Though I visited many of my members in their places of work, and though I inevitably enjoyed these visits and benefited from them, and though they strengthened my effectiveness as a pastor, in retrospect, I wish I had done many more such visits. As my pastoral life got busier and busier with the incessant demands of leading a growing church, I began to make fewer field trips because it was much more convenient to meet folks in my office or Tully’s (my favorite coffee place near the church, in photo to right). I still asked folks about their work lives and I still learned plenty, but I missed much of the non-cognitive learning that comes from being in a certain place, seeing the sights and smelling the smells. If a busy pastor cannot imagine how to make time for workplace contact work – and I realize that most pastors already have more on their plates than they can handle – at a minimum, the pastor should begin to ask church members (and others) about their work. This alone will lead pastors to a new depth of understanding and effectiveness in ministry, including praying for business.

Praying for Business: A Dream

When it comes to praying for business, I have a dream that I’d like to share with you. No, it’s not a fast-asleep kind of dream, but a vision, a hope, perhaps even a game plan.

In the last couple of weeks I have been blogging on the topic of praying for business. I began by asking the question: Why don’t we pray for business? I was thinking especially of prayers shared in corporate worship or prayer meetings. After spending a few days trying to answer this question, I shifted to offering some practical suggestions for pastors and other church leaders who would like to pray for the marketplace and its workers, but aren’t quite sure how to do it.

Today I’ll finish up this series by sharing a dream of how we might pray for business in the context of a church worship service. This dream could have many variations. And I fully expect that some visionary churches have already done something like my dream. (I’d be most eager to hear about this, by the way.)

During my sixteen-year tenure as Senior Pastor of Irvine Presbyterian Church, we often prayed in worship services for various configurations of members. We prayed for Sunday School teachers and youth leaders, for folks going on mission trips, for public school teachers, for parents, and for elders and deacons. (I’m sure I’m missing many groups for which we prayed.) But, to my knowledge, we never intentionally prayed for people who worked in business or for the institutions that employed them (or that they owned).
The congregation of Irvine Presbyterian Church in a worship service.

This was an unfortunate oversight. And, since I am no longer a parish pastor, I can’t rectify it. But I can share my dream with others in the hope that some might pick it up and run with it.

What I envision is simple: a time in a church worship service to offer public prayer of dedication and commitment for those who work in business. This prayer would be quite similar to what happened at Irvine Pres when we prayed for people going on a mission trip. Only, in this case, the mission field would be the workplace.

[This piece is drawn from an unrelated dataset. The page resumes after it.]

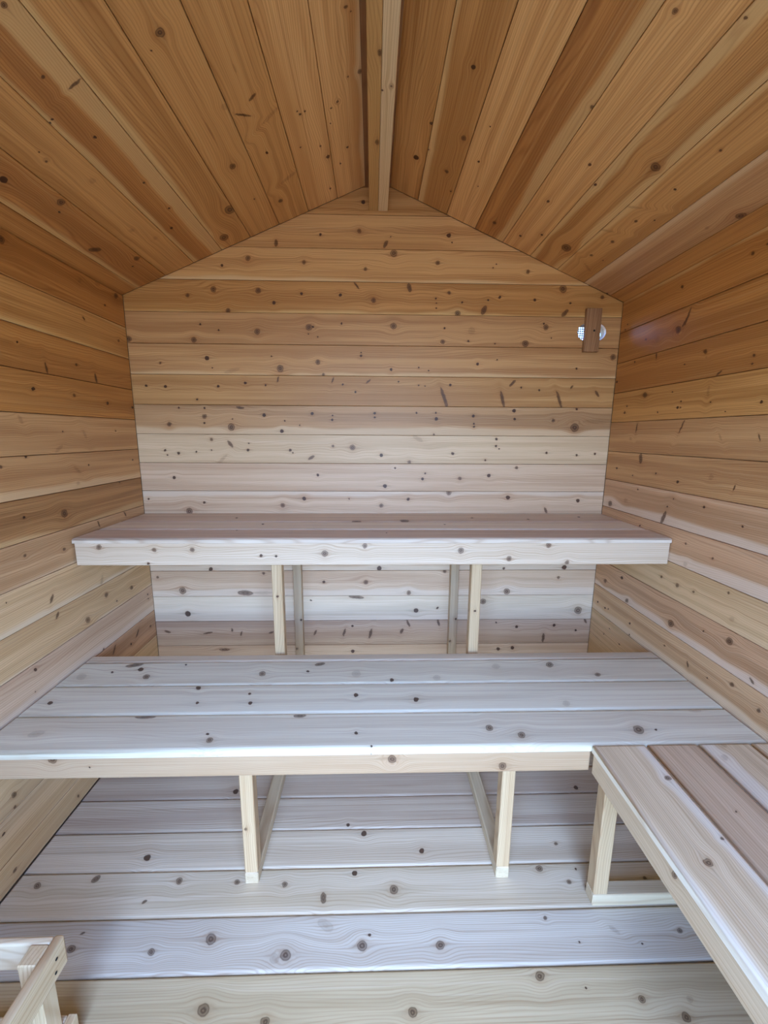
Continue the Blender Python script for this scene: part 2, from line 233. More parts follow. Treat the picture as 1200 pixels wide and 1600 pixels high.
  (0.663,0.797,0.0151,0.0128,-0.7,"k"),(0.788,0.881,0.0039,0.0032,-0.92,"k"),(0.63,0.885,0.0043,0.0035,-0.72,"p"),
  (0.457,0.886,0.0061,0.0048,-0.56,"k"),(0.496,0.925,0.0033,0.0026,-0.62,"p"),(0.319,0.89,0.008,0.0061,-0.47,"k"),
  (0.195,0.878,0.0082,0.0061,-0.4,"k"),(0.199,0.928,0.0037,0.0027,-0.44,"p"),(0.503,0.842,0.0344,0.0045,1.05,"o"),
  (0.355,0.842,0.0264,0.0055,1.14,"o"),(0.112,0.911,0.0271,0.0052,-0.97,"o"),(0.655,1.078,0.0138,0.0125,0.43,"k"),
  (0.005,1.069,0.0068,0.0047,-0.46,"p"),(0.564,1.052,0.0075,0.0056,-0.76,"o"),
 ],
 'floor': [
  (-0.836,0.866,0.0119,0.0106,-0.8,"s"),(-0.994,0.881,0.0115,0.0078,0.58,"k"),(-0.587,0.877,0.0108,0.0086,0.64,"k"),
  (-0.66,0.931,0.0071,0.004,-0.61,"s"),(-0.718,0.805,0.012,0.0091,0.67,"p"),(-0.416,0.883,0.0081,0.0069,0.64,"k"),(-0.275,0.893,0.009,0.008,0.62,"k"),
  (-0.157,0.932,0.0146,0.0093,1.45,"s"),(-0.071,0.866,0.0079,0.0076,0.53,"p"),(0.045,0.914,0.0128,0.0123,-0.15,"k"),
  (-0.1,0.708,0.0068,0.0064,1.17,"p"),(-0.045,0.739,0.0104,0.01,1.26,"p"),(0.14,0.801,0.0086,0.0082,-0.82,"p"),(-0.522,0.565,0.0116,0.0095,0.93,"p"),
  (-0.439,1.024,0.0148,0.0121,0.5,"k"),(-0.58,1.049,0.0098,0.0075,0.49,"k"),(-0.788,1.038,0.0113,0.008,0.51,"k"),(-0.143,1,0.024,0.0122,0.54,"o"),
  (-0.237,1.063,0.0137,0.0119,0.36,"k"),(-0.264,1.069,0.0128,0.0109,0.38,"o"),(-0.044,1.048,0.0129,0.0117,0.12,"k"),
  (0.159,1.051,0.0112,0.01,-0.24,"k"),(-0.025,1.024,0.0038,0.0035,0.1,"p"),(-0.404,1.161,0.014,0.0111,0.37,"k"),(0.075,1.176,0.0111,0.0094,-0.06,"k"),
  (-0.258,1.184,0.0102,0.0084,0.28,"k"),(-0.781,1.004,0.0062,0.0031,-0.2,"s"),(0.747,0.573,0.0099,0.0076,-0.81,"p"),
  (0.577,0.788,0.0063,0.0051,-0.7,"k"),(0.565,0.904,0.0074,0.006,-0.59,"k"),(0.61,0.918,0.0049,0.0039,-0.57,"k"),
  (0.797,0.898,0.0059,0.0044,-0.57,"k"),(0.492,0.864,0.0114,0.0095,-0.63,"k"),(0.603,0.868,0.0039,0.0031,-0.62,"p"),
  (0.456,0.996,0.0054,0.0045,-0.49,"k"),(0.63,1.028,0.0127,0.0057,0.75,"o"),(0.804,1.033,0.0078,0.0056,-0.48,"k"),
  (0.522,1.052,0.0031,0.0024,-0.45,"p"),(0.685,1.06,0.0032,0.0024,-0.46,"p"),(0.392,1.118,0.012,0.0097,-0.36,"k"),
  (0.494,1.142,0.0032,0.0025,-0.37,"p"),(0.615,1.166,0.0091,0.0067,-0.38,"k"),(0.697,1.198,0.0115,0.0082,-0.37,"k"),
  (0.728,1.169,0.0083,0.0059,-0.39,"o"),
 ],
 'lowtop': [
  (-1.007,0.586,0.0223,0.0132,0.87,"o"),(-0.868,0.516,0.0281,0.013,-0.23,"s"),(-0.92,0.56,0.0075,0.0046,0.92,"p"),
  (-0.831,0.544,0.0133,0.0083,0.96,"p"),(-0.788,0.59,0.0162,0.0103,0.97,"k"),(-0.585,0.657,0.0113,0.0078,1.05,"p"),
  (-0.399,0.577,0.0157,0.0112,1.22,"k"),(-0.243,0.566,0.007,0.0051,1.35,"p"),(-0.207,0.52,0.0191,0.0102,-0.3,"s"),
  (-0.074,0.583,0.0204,0.0153,1.51,"o"),(-0.687,0.517,0.0058,0.0038,1.05,"p"),(-1.006,0.727,0.0111,0.0066,0.8,"p"),
  (-0.557,0.734,0.0074,0.0052,1.03,"p"),(-0.394,0.738,0.0086,0.0064,1.15,"p"),(-0.41,0.691,0.0061,0.0045,1.16,"p"),(-0.07,0.704,0.0103,0.008,1.5,"p"),
  (-0.681,0.796,0.0307,0.01,0.02,"s"),(-0.231,0.8,0.018,0.008,-0.02,"s"),(-0.943,0.862,0.0201,0.0128,-0.08,"o"),(-0.458,0.895,0.0105,0.0079,0.99,"k"),
  (-0.472,0.871,0.0049,0.0036,1,"p"),(-0.063,0.875,0.0058,0.0048,1.47,"p"),(-0.021,0.925,0.0032,0.0028,1.54,"p"),(0.425,0.546,0.0185,0.013,-1.19,"o"),
  (0.624,0.537,0.0192,0.0129,-1.06,"k"),(0.765,0.603,0.0129,0.0083,-0.96,"k"),(0.202,0.612,0.0167,0.0125,-1.36,"o"),
  (0.048,0.623,0.0098,0.0074,-1.51,"p"),(0.119,0.73,0.0114,0.009,-1.42,"p"),(0.291,0.788,0.0067,0.0053,-1.2,"p"),
  (0.583,0.757,0.0148,0.0105,-0.98,"o"),(0.314,0.862,0.0135,0.0106,-1.12,"k"),(0.395,0.892,0.0132,0.0102,-1.03,"k"),
  (0.734,0.877,0.0198,0.0134,-0.82,"k"),(0.784,0.878,0.0053,0.0035,-0.8,"p"),(0.958,0.799,0.02,0.0077,-0.06,"o"),
 ],
 'lowfas': [
  (-0.856,0.456,0.013,0.0118,1.18,"k"),(-0.763,0.431,0.0028,0.0026,1.22,"p"),(0.035,0.442,0.0114,0.0106,-1.48,"k"),
  (0.336,0.415,0.0116,0.0108,-1.29,"k"),(0.035,0.442,0.0123,0.0115,-1.48,"k"),
 ],
 'upfas': [
  (-0.973,0.907,0.0094,0.0088,0.96,"k"),(-0.784,0.897,0.0073,0.0069,1,"k"),(-0.652,0.897,0.0084,0.008,1.03,"k"),(-0.188,0.883,0.0115,0.0113,1.34,"k"),
  (-0.045,0.911,0.0094,0.0092,1.55,"k"),(-0.413,0.875,0.0052,0.0051,1.15,"p"),(-0.36,0.873,0.0042,0.0041,1.19,"p"),
  (-0.809,0.847,0.0053,0.005,1.02,"p"),(0.298,0.893,0.0106,0.0104,-1.08,"k"),(0.474,0.862,0.0097,0.0094,-0.99,"k"),
  (0.614,0.911,0.0097,0.0093,-0.89,"k"),(0.688,0.847,0.0088,0.0083,-0.91,"k"),
 ],
 'uptop': [
  (-0.608,0.114,0.0126,0.0056,1.25,"p"),(-0.086,0.187,0.02,0.0141,-0,"s"),(-0.462,0.244,0.0113,0.005,1.31,"p"),(-0.531,0.353,0.0068,0.0031,1.25,"p"),
  (0.118,0.171,0.0203,0.0184,0.16,"s"),(0.421,0.111,0.0129,0.0057,-1.33,"k"),(0.66,0.142,0.0127,0.0056,-1.2,"k"),(0.909,0.09,0.0133,0.0059,-1.1,"p"),
  (0.034,0.396,0.0064,0.0031,-1.54,"p"),(0.276,0.249,0.0076,0.0034,-1.39,"p"),
 ],
 'rtop': [
  (1.045,0.699,0.0094,0.0064,-0.85,"k"),(1.246,0.635,0.0099,0.0068,-1,"k"),(1.199,0.703,0.0045,0.003,-0.98,"k"),(0.983,0.893,0.0122,0.0077,-0.88,"o"),
  (0.941,0.926,0.0107,0.0066,-0.87,"o"),(1.138,0.787,0.0034,0.0022,-0.95,"k"),(0.865,0.688,0.0021,0.0015,-0.72,"p"),
 ],
 'rfas': [
  (1.24,0.448,0.0103,0.0062,1.05,"k"),
 ],
}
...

Here’s an outline of what might happen in a worship service:

1. Ideally, the pastor would preach a sermon that explained how business can be a context for God’s people to serve him and their fellow human beings. The sermon would provide a theological foundation for seeing business in a kingdom perspective as well as some practical examples. The sermon is not an essential part of this process, but it would be helpful and encouraging for many.

2. The pastor or other worship leader does a short interview of one (or two) people in the congregation who work in a business context. (I’d opt for two, with one in a major leadership role and the other an employee relatively low on the totem pole.) The interview would center around this question: How do you live out your faith in the context of your workplace? It would also include the question: How can we pray for you? (I would surely choose the people to interview in advance and help them to answer concisely and clearly.)

3. The leader asks everyone in the congregation who works in a business to stand, if they are comfortable doing so and if they would like God’s wisdom for how they can live out their faith in the context of their business environment. I would explain that “business” means, in this case, “for profit enterprises, not public or non-profit sectors.”

4. Once everyone who wished to receive prayer was standing, I would pray on behalf of the congregation (or have someone else lead in prayer). My prayer might go something like this:

Gracious God, thank you for creating the world and all that is in it. Thank you for creating us in your image, calling us to be fruitful and to be faithful stewards of your creation. Thank you for the opportunity to give us to serve you in the context of business, as we seek to fulfill our calling as human beings. Thank you for these who are standing today, for their desire to live out their faith in their workplace.Give them wisdom, Lord, to know what it means to be your disciple at work. Help them as they face difficult decisions, sometimes wondering how to balance the priorities of business and your kingdom. Empower them in their relationships at work, so that they might treat all of their colleagues, including those they supervise and those who supervise them, with respect and love. Encourage them when they feel alone, when they struggle to serve you and be faithful in their jobs. Show these folks how they can bear witness to you at work, in both word and deed. Help them to do so in a way that is appropriate and respectful.

For those in leadership in their companies, may they know how best to implement your call to justice, for those they employ, for their customers, for their clients, and for the larger world. Help them to see how to be good stewards of all you have entrusted to them.

May this church, dear Lord, be a place of encouragement and support for these who seek to serve you at work. May we listen to them, bear their burdens, speak your truth in love, and continue to pray for them. Fill them now with your Spirit, so they might live for you in their workplaces.

We pray in the name of Jesus, Amen.

5. Then I would close this time of prayer with a song or hymn. “Take My Life and Let It Be” by Frances R. Havergal would be a good option.

Take my life, and let it be consecrated, Lord, to Thee. Take my moments and my days; let them flow in ceaseless praise. Take my hands, and let them move at the impulse of Thy love. Take my feet, and let them be swift and beautiful for Thee.

Take my voice, and let me sing always, only, for my King. Take my lips, and let them be filled with messages from Thee. Take my silver and my gold; not a mite would I withhold. Take my intellect, and use every power as Thou shalt choose.

Take my will, and make it Thine; it shall be no longer mine. Take my heart, it is Thine own; it shall be Thy royal throne. Take my love, my Lord, I pour at Thy feet its treasure store. Take myself, and I will be ever, only, all for Thee.